Well, you say: maybe it's 66 minutes because we couldn't take any more. Yet Sciamma (past master of complicated kids: remember Water Lilies, Tomboy and Girlhood) and Barras imbue it with the soursweet dimension and textures of a sherbet lemon: a small treat you might thoughtfully, even wistfully, suck on for a little while. Most immediately, they give this story colour, a pastel-pencil palette that looks appealing on Tube posters and fair pops off the screen, as if Courgette were illustrating the story of his own salvation. They lend it leftfield humour, too: these kids are of an age where they're both curious and clueless about the particulars of sex - in a wider sense, how on earth they got here - arriving between them at a scenario where "the man's willy explodes" and the woman lies there in agreement ("oh yes, yes, yes!"). What holds Sciamma's sometimes skittish writing together is an idea about the incorruptible sweetness of even the most damaged youngsters, those reserves of innocence and optimism that somehow survive the worst traumas: to witness Courgette handing his sweetheart Camille a belated birthday present on the grounds "I didn't know you three months ago" is to feel your heart melt like so much chocolate pudding.

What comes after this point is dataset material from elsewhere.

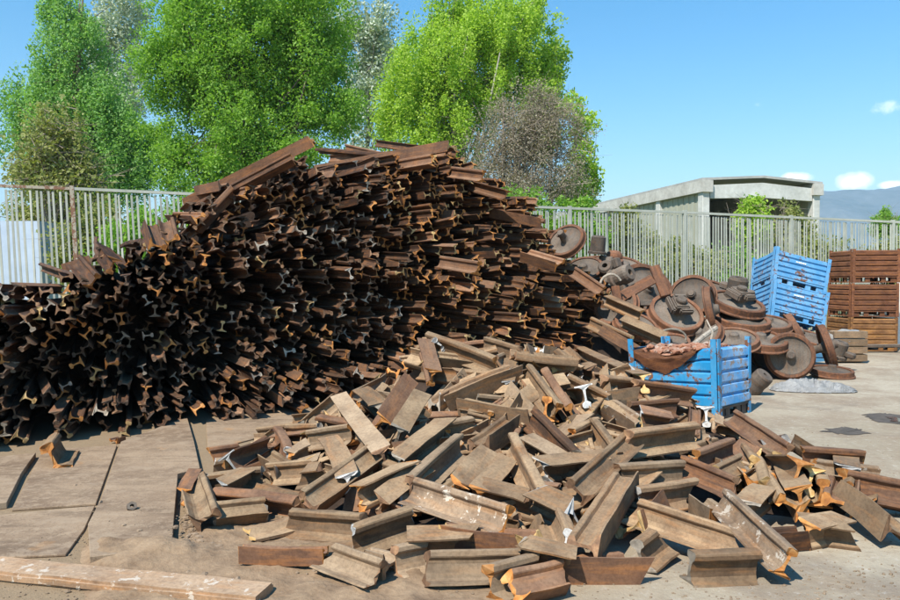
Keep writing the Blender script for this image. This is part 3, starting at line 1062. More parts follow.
HEAP = [
    # --- crown of the heap
    (428, 340, 497, 366, 0, 'long offcut with head up lying highest on the crest of the heap', 'end_orange', 'rail_heap', .10),
    (432, 378, 424, 348, 200, 'upright offcut with jagged orange cut face at the crest against the dark pile', 'end_orange', 'rail_red', .12),
    (513, 357, 575, 364, -55, 'humped offcut with curved foot on the crest of the heap', 'end_brown', 'rail_heap', .10),
    (556, 332, 630, 384, 175, 'long flat backed offcut sloping from the pile toward the blue crate', 'end_tan', 'rail_heap', .10),
    (444, 399, 514, 370, 95, 'pale offcut showing its broad flat foot below the crest', 'end_white', 'rail_heap', .10),
    (463, 405, 534, 417, 100, 'offcut lying foot outward below the broad pale one', 'end_brown', 'rail_heap', .08),
    (526, 372, 556, 412, 20, 'offcut pointing downhill like a trough with orange end', 'end_orange', 'rail_heap', .10),
    (548, 378, 572, 415, -30, 'second trough shaped offcut sliding downhill beside the orange ended one', 'end_orange', 'rail_red', .07),
    (566, 382, 602, 400, 10, 'offcut with torn bright end facing a dark hollow', 'end_white', 'rail_heap', .08),
    (483, 345, 520, 356, 15, None, None, None, .04),
    (600, 384, 640, 388, 0, None, 'end_brown', None, .05),
    (632, 388, 690, 396, 0, 'level offcut in front of the open blue crate', 'end_brown', 'rail_red', .08),
    (628, 412, 676, 408, 30, 'slim offcut lying level just below the one in front of the crate', 'end_brown', 'rail_red', .06),
    (607, 405, 637, 424, 80, 'narrow pale offcut pointing downhill below the open crate', 'end_tan', 'rail_flaked', .07),
    (640, 418, 668, 424, 180, None, None, None, .05),
    (600, 400, 628, 396, 120, None, None, None, .05),
    # --- left flank
    (340, 403, 384, 460, 178, 'broad flat plank like offcut leaning on the left flank of the heap', 'end_brown', 'rail_dusty', .12),
    (378, 424, 405, 384, 130, 'offcut standing steeply on the left flank with dark web', 'end_orange', 'rail_red', .11),
    (398, 436, 421, 400, 160, 'steep offcut with grey worn head next to the dark webbed one', 'end_grey', 'rail_heap', .11),
    (363, 396, 382, 414, 180, None, None, None, .06),
    (320, 424, 354, 430, 0, 'short level offcut at the back of the left flank', 'end_orange', 'rail_red', .06),
    (286, 434, 322, 433, 20, None, 'end_grey', None, .06),
    (310, 440, 352, 434, 20, None, 'end_orange', None, .06),
    (330, 446, 350, 485, 180, 'broad slab of an offcut standing upright on the left flank', 'end_white', 'rail_heap', .10),
    (350, 450, 362, 480, 100, None, None, None, .05),
    (307, 503, 372, 456, 55, 'long offcut with shadowed web slanting up the left flank', 'end_brown', 'rail_heap', .12),
    (400, 466, 443, 432, 182, 'wide offcut foot up slanting toward the crest', 'end_grey', 'rail_heap', .12),
    (438, 434, 474, 426, 10, None, 'end_orange', None, .07),
    (410, 490, 458, 446, 10, 'offcut with pale rounded head slanting up in the middle of the heap', 'end_brown', 'rail_dusty', .11),
    (380, 507, 422, 476, 160, 'slanting offcut under the pale headed one', 'end_brown', 'rail_heap', .06),
    (360, 498, 412, 474, 195, 'offcut with orange corner at its lower end on the left flank', 'end_orange', 'rail_heap', .11),
    # --- the middle
    (478, 446, 510, 423, 100, 'small tilted slab of an offcut near the middle of the heap', 'end_brown', 'rail_heap', .09),
    (512, 443, 540, 497, 2, 'offcut standing on its foot with head and both flanges facing up, pointing downhill', 'end_grey', 'rail_heap', .13),
    (532, 418, 574, 461, 15, 'dark offcut with worn head sloping downhill to the foot of a hollow', 'end_grey', 'rail_pile', .11),
    (574, 438, 602, 425, 20, None, None, None, .06),
    (590, 425, 616, 462, 20, 'trough of an offcut sloping downhill in the middle', 'end_brown', 'rail_heap', .09),
    (577, 492, 628, 444, 55, 'dark edged offcut slanting uphill across the middle', 'end_brown', 'rail_heap', .14),
    (583, 546, 626, 478, 92, 'tall plank like offcut standing on end in the middle foreground', 'end_brown', 'rail_heap', .16),
    (626, 443, 694, 434, 2, 'large clean offcut with head up and square cut ends below the blue crate', 'end_brown', 'rail_heap', .16, 1.12),
    (545, 472, 600, 466, 178, 'broad torn foot plate in the middle of the heap', 'end_white', 'rail_heap', .08),
    (620, 478, 682, 474, 20, 'weathered offcut with humped top lying below the large clean one', 'end_brown', 'rail_dusty', .10, 1.1),
    (525, 445, 562, 467, 178, None, None, None, .04),
    (455, 490, 484, 458, 150, None, 'end_orange', None, .08),
    (480, 500, 506, 470, 175, None, 'end_orange', None, .06),
    (440, 500, 470, 478, 100, None, None, None, .04),
    (475, 493, 532, 508, 175, None, 'end_brown', 'rail_heap', .06),
    (412, 492, 506, 522, 35, 'large offcut with flaking pale mill scale across the middle foreground', 'end_orange', 'rail_flaked', .17, 1.08),
    (535, 500, 577, 520, 160, 'offcut with star shaped torn white end in the foreground', 'end_white', 'rail_heap', .12),
    (556, 520, 566, 545, 20, 'short offcut whose bright cut face points at the viewer', 'end_white', 'rail_heap', .10),
    (640, 500, 690, 492, 8, 'slim offcut with bright T shaped end left of the jumbled ends', 'end_white', 'rail_heap', .09),
    (636, 512, 738, 546, 25, 'long offcut with dark web shadow reaching toward the front edge', 'end_brown', 'rail_heap', .12, 1.05),
    (630, 530, 655, 505, 120, None, None, None, .05),
    (640, 556, 662, 540, 20, 'short stub leaning forward at the front edge beside the plate', 'end_grey', 'rail_heap', .08),
    (690, 568, 756, 566, 2, 'offcut standing alone on its foot at the front edge of the heap', 'end_grey', 'rail_heap', .08, 1.02),
    (555, 564, 630, 568, 96, 'broad orange brown plate of an offcut at the front edge', 'end_orange', 'rail_red', .06),
    (512, 553, 566, 566, 182, 'offcut lying foot up with T shaped end in the front row', 'end_grey', 'rail_heap', .09),
    (445, 534, 533, 542, 95, 'dark plate with ochre stained edge in the front row', 'end_tan', 'rail_red', .10),
    (413, 548, 465, 546, 178, 'offcut rimmed with orange under the flaking one', 'end_orange', 'rail_heap', .08),
    (426, 572, 514, 568, 35, 'dust caked offcut half buried at the front edge', 'end_brown', 'rail_dusty', .05, 1.05),
    (490, 588, 534, 572, 20, 'small offcut with dark hollow at the very front', 'end_orange', 'rail_dusty', .06),
    (512, 595, 564, 580, 60, 'orange offcut lying nearest to the viewer at the front edge', 'end_orange', 'rail_red', .05),
    # --- left front, low
    (352, 541, 412, 520, 2, 'offcut with white cut face beside the flat plates', 'end_white', 'rail_heap', .10, 1.05),
    (288, 522, 366, 528, 10, 'long offcut lying flat at the low left front', 'end_brown', 'rail_heap', .08),
    (242, 563, 326, 564, 95, 'thin orange edged bar lying alone in the dirt', 'end_orange', 'rail_red', .02, .62),
    (330, 560, 378, 580, 40, 'bent offcut caked in dirt at the front left', 'end_brown', 'rail_dusty', .06),
    (366, 562, 392, 570, 100, 'dirt caked lump of rail beside the bent one', 'end_brown', 'rail_dusty', .04),
    (395, 566, 425, 556, 20, None, 'end_brown', 'rail_dusty', .05),
    (196, 482, 207, 518, 60, 'leaning offcut at the left tip of the heap beside the plate edge', 'end_brown', 'rail_heap', .11),
    (184, 500, 196, 478, 180, 'small jagged orange piece at the left tip of the heap', 'end_orange', 'rail_red', .06, .7),
    (215, 500, 304, 506, -35, 'long low offcut with dark web lying along the left tip', 'end_brown', 'rail_red', .05),
    (214, 520, 266, 511, 60, 'offcut lying below the long low one at the left tip', 'end_grey', 'rail_heap', .05),
    (207, 486, 262, 478, 5, None, 'end_grey', 'rail_heap', .07),
    (232, 468, 270, 444, 55, 'offcut with dark hollow web slanting at the back of the left tip', 'end_orange', 'rail_red', .10),
    (212, 459, 243, 452, 20, 'thin reddish offcut furthest left behind the slanting one', 'end_orange', 'rail_red', .04),
    (213, 473, 238, 468, 0, None, 'end_white', None, .05),
    (277, 436, 288, 458, 20, 'short upright piece with white cut face at the back of the left tip', 'end_white', 'rail_red', .08),
    (290, 463, 308, 452, 180, None, None, None, .06),
    (262, 455, 285, 470, 90, None, 'end_white', None, .06),
    (272, 474, 318, 470, 20, None, 'end_orange', None, .07),
    (300, 480, 330, 476, 180, None, None, None, .06),
    (225, 492, 252, 478, 180, None, 'end_white', None, .09),
    # --- right end: jumble of ends and long pieces
    (732, 418, 785, 454, 35, 'long dark offcut sloping from the crate toward the jumble of cut ends', 'end_brown', 'rail_red', .10),
    (697, 462, 732, 449, 15, 'offcut with round orange head facing left below the crate', 'end_orange', 'rail_red', .09),
    (680, 466, 736, 490, 30, 'dark slim offcut sloping down to the jumble of cut ends', 'end_brown', 'rail_red', .10),
    (722, 476, 742, 466, 60, None, 'end_tan', None, .07),
    (745, 515, 765, 497, 180, None, 'end_grey', None, .08),
    (803, 458, 862, 462, 10, 'level ochre offcut at the back of the right end', 'end_orange', 'rail_red', .10),
    (815, 470, 880, 478, 60, 'long ochre offcut lying below the level one at the right end', 'end_orange', 'rail_flaked', .08),
    (846, 484, 925, 500, 30, 'longest offcut running out of the heap at its right end', 'end_orange', 'rail_red', .10, 1.1),
    (850, 496, 898, 533, 110, 'flat pointed offcut sloping to the concrete at the right end', 'end_brown', 'rail_heap', .10, 1.05),
    (722, 500, 786, 562, 25, 'long offcut with flaking pale paint sloping down to the concrete', 'end_orange', 'rail_flaked', .14, .9),
    (760, 540, 802, 538, 90, 'dark rounded rail head lying under the jumble of cut ends', 'end_white', 'rail_pile', .05, .8),
    (806, 532, 852, 542, 175, 'torn curled foot plate under the jumble at the right end', 'end_orange', 'rail_heap', .05),
    (806, 545, 842, 536, 180, None, 'end_orange', 'rail_heap', .02),
    (700, 505, 722, 520, 90, None, None, None, .06),
    (694, 434, 695, 410, 90, None, 'end_brown', 'rail_red', .05, .6),
]
for e in HEAP:
    x1, y1, x2, y2, ro, lab, en, ma, li = e[:9]
    offcut(x1, y1, x2, y2, ro, lab, en, ma, li, e[9] if len(e) > 9 else 1.0)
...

It's typical, however, of the vast amounts of affection the filmmakers pump onto their sets, perhaps to compensate for what these lives lack elsewhere. You sense it not just in the ever-intensive labour required to make these maquettes move (and to make them moving) - a physical, hands-on connection beyond the reach of most CG animators - but in the growing closeness of Courgette and Camille, and of the two care home workers whose nascent romance offers an adult mirror to this restorative puppy love. As anybody with experience of adoption will know, there's no easy or obvious happy ending to these stories. Instead, Sciamma and Barras offer us something special, not least for its ability to suggest a world beyond these 66 minutes: a list of questions - caveats, really - which the care home kids toss at a new mother, inquiring whether she would still love her newborn under certain circumstances ("Even if he farts?", "Even if he becomes a cop?"). Here is a children's film with the wisdom to know nobody can tell how the life of a child will turn out - and yet hopeful enough to believe that, if that child is lucky enough, the answer to all these questions lies in the affirmative.
My Life as a Courgette is now screening in both subtitled and dubbed versions in selected cinemas.